Ans) The word secular is derived from the Latin word ‘secular’, which means the ‘present age or generation’. The word secular came to be associated with the social process of secularisation. Secularisation came into use in Europe, to describe the transfer of territories previously under the control of the church to the dominion of secular authority or the state. The distinction that was already prevalent in Christian conception between the sacred and secular was brought into the fore to assert the superiority of the sacred.

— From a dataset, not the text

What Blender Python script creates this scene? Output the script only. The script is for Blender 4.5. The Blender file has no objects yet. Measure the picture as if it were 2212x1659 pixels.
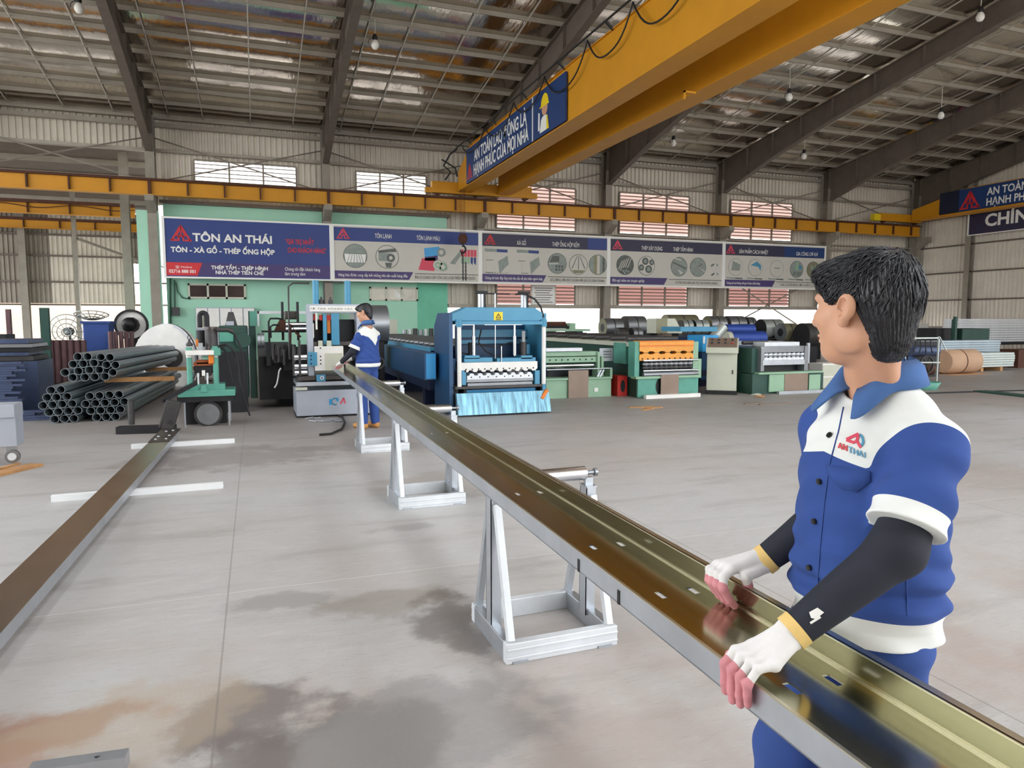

Example: The separation of church and state in the US constitution in the First Amendment and the ban on religious tests for office, the Fundamental Rights in the Indian constitution that guarantees freedom of religion and equality before law for all citizens, the Fundamental Rights in the Irish constitution that guarantees citizens the same rights are three simple examples. None of these states have a “state religion” or an “official” religion.

 

9. Define the concept of caste.

Ans) Caste is a form of social stratification characterised by endogamy, hereditary transmission of a style of life which often includes an occupation, ritual status in a hierarchy, and customary social interaction and exclusion based on cultural notions of purity and pollution. Its paradigmatic ethnographic example is the division of India's Hindu society into rigid social groups, with roots in India's ancient history and persisting to the present time. However, the economic significance of the caste system in India has been declining as a result of urbanisation and affirmative action programs. A subject of much scholarship by sociologists and anthropologists, the Hindu caste system is sometimes used as an analogical basis for the study of caste-like social divisions existing outside Hinduism and India. The term "caste" is also applied to morphological groupings in eusocial insects such as ants, bees, and termites

 

10. What is social change?

Ans) In sociology, we look at social change as alterations that occur in the social structure and social relationship. The International Encyclopaedia of the Social Science looks at change as the important alterations that occur in the social structure, or in the pattern of action and interaction in societies. Alterations may occur in norms, values, cultural products and symbols in a society. Other definitions of change also point out that change implies, above all other things, alteration in the structure and function of a social system. Institutions, patterns of interaction, work, leisure activities, roles, norms and other aspects of society can be altered over time as a result of the process of social change.